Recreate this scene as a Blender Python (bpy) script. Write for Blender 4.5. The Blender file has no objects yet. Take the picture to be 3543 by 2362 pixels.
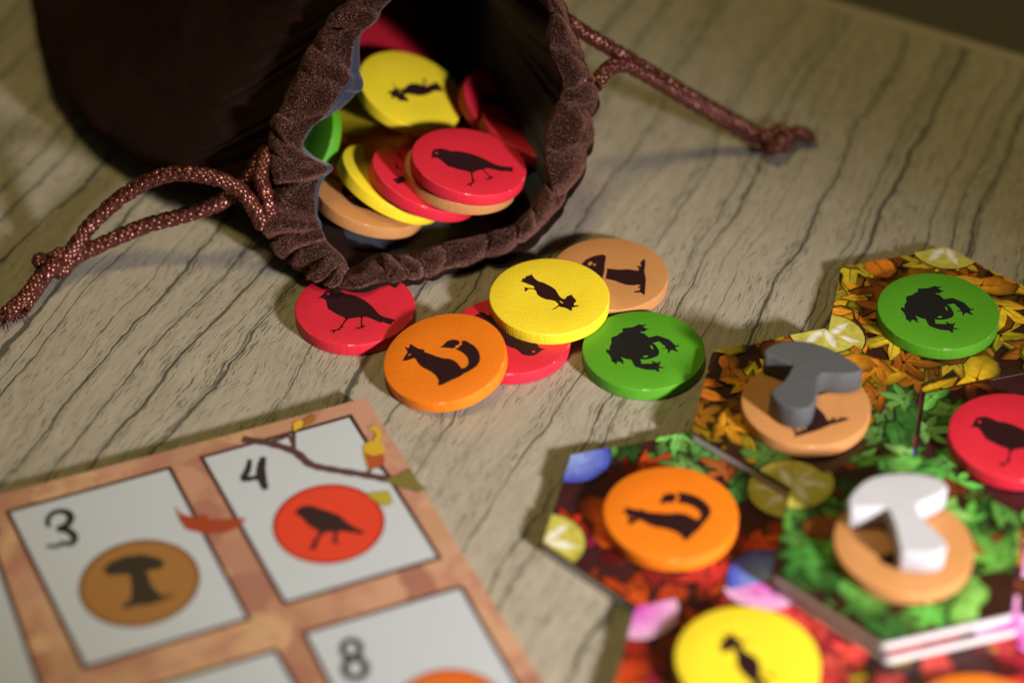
import bpy, math, random, json
from mathutils import Vector, Matrix, noise as mnoise
from mathutils.geometry import tessellate_polygon

# ------------------------------------------------------------------ scene, camera, light
# Everything is modelled in centimetres; the last lines bring it to metres (S).
S = 0.01
rnd = random.Random(7)
scene = bpy.context.scene
COL = scene.collection

TH = math.radians(39.75); DIST = 39.85
cam_d = bpy.data.cameras.new("camera"); cam = bpy.data.objects.new("camera", cam_d); COL.objects.link(cam)
cam.location = (0, -DIST * math.cos(TH) * S, DIST * math.sin(TH) * S)
cam.rotation_euler = (math.radians(90) - TH, 0, 0)
cam_d.sensor_width = 36; cam_d.lens = 7600 / 3543 * 36
cam_d.clip_start = 0.01; cam_d.clip_end = 50
cam_d.dof.use_dof = True; cam_d.dof.focus_distance = 0.3985; cam_d.dof.aperture_fstop = 6.6
cam_d.dof.aperture_blades = 0
scene.camera = cam

world = bpy.data.worlds.new("World"); scene.world = world; world.use_nodes = True
bg = world.node_tree.nodes["Background"]
bg.inputs[0].default_value = (1.0, 0.84, 0.50, 1); bg.inputs[1].default_value = 0.035

def aim(o, target):
    o.rotation_euler = (Vector(target) - o.location).to_track_quat('-Z', 'Y').to_euler()

# low white key lamp in front on the right-hand side
kd = bpy.data.lights.new("key_lamp", 'SPOT'); key = bpy.data.objects.new("key_lamp", kd); COL.objects.link(key)
key.location = (0.275, -0.315, 0.169); aim(key, (0.02, -0.048, 0))
kd.energy = 17.3; kd.color = (0.98, 0.93, 0.97); kd.spot_size = math.radians(32); kd.spot_blend = 1.0; kd.shadow_soft_size = 0.022
# warm ceiling lamp
cd = bpy.data.lights.new("ceiling_lamp", 'AREA'); ceil = bpy.data.objects.new("ceiling_lamp", cd); COL.objects.link(ceil)
cd.shape = 'DISK'; cd.size = 0.34; ceil.location = (-0.12, 0.10, 1.5); aim(ceil, (0, 0, 0))
cd.energy = 7.4; cd.color = (1.0, 0.82, 0.36)

vs = scene.view_settings
vs.view_transform = 'Standard'; vs.look = 'None'; vs.exposure = 0; vs.gamma = 1; vs.use_curve_mapping = False
scene.cycles.use_denoising = True
scene.cycles.max_bounces = 6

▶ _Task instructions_
Keep the pictures out of the copy and return the rest of the data above exactly.

▶ _Solution for this problem_
Recreate this scene as a Blender Python (bpy) script. Write for Blender 4.5. The Blender file has no objects yet. Take the picture to be 3543 by 2362 pixels.
import bpy, math, random, json
from mathutils import Vector, Matrix, noise as mnoise
from mathutils.geometry import tessellate_polygon

# ------------------------------------------------------------------ scene, camera, light
# Everything is modelled in centimetres; the last lines bring it to metres (S).
S = 0.01
rnd = random.Random(7)
scene = bpy.context.scene
COL = scene.collection

TH = math.radians(39.75); DIST = 39.85
cam_d = bpy.data.cameras.new("camera"); cam = bpy.data.objects.new("camera", cam_d); COL.objects.link(cam)
cam.location = (0, -DIST * math.cos(TH) * S, DIST * math.sin(TH) * S)
cam.rotation_euler = (math.radians(90) - TH, 0, 0)
cam_d.sensor_width = 36; cam_d.lens = 7600 / 3543 * 36
cam_d.clip_start = 0.01; cam_d.clip_end = 50
cam_d.dof.use_dof = True; cam_d.dof.focus_distance = 0.3985; cam_d.dof.aperture_fstop = 6.6
cam_d.dof.aperture_blades = 0
scene.camera = cam

world = bpy.data.worlds.new("World"); scene.world = world; world.use_nodes = True
bg = world.node_tree.nodes["Background"]
bg.inputs[0].default_value = (1.0, 0.84, 0.50, 1); bg.inputs[1].default_value = 0.035

def aim(o, target):
    o.rotation_euler = (Vector(target) - o.location).to_track_quat('-Z', 'Y').to_euler()

# low white key lamp in front on the right-hand side
kd = bpy.data.lights.new("key_lamp", 'SPOT'); key = bpy.data.objects.new("key_lamp", kd); COL.objects.link(key)
key.location = (0.275, -0.315, 0.169); aim(key, (0.02, -0.048, 0))
kd.energy = 17.3; kd.color = (0.98, 0.93, 0.97); kd.spot_size = math.radians(32); kd.spot_blend = 1.0; kd.shadow_soft_size = 0.022
# warm ceiling lamp
cd = bpy.data.lights.new("ceiling_lamp", 'AREA'); ceil = bpy.data.objects.new("ceiling_lamp", cd); COL.objects.link(ceil)
cd.shape = 'DISK'; cd.size = 0.34; ceil.location = (-0.12, 0.10, 1.5); aim(ceil, (0, 0, 0))
cd.energy = 7.4; cd.color = (1.0, 0.82, 0.36)

vs = scene.view_settings
vs.view_transform = 'Standard'; vs.look = 'None'; vs.exposure = 0; vs.gamma = 1; vs.use_curve_mapping = False
scene.cycles.use_denoising = True
scene.cycles.max_bounces = 6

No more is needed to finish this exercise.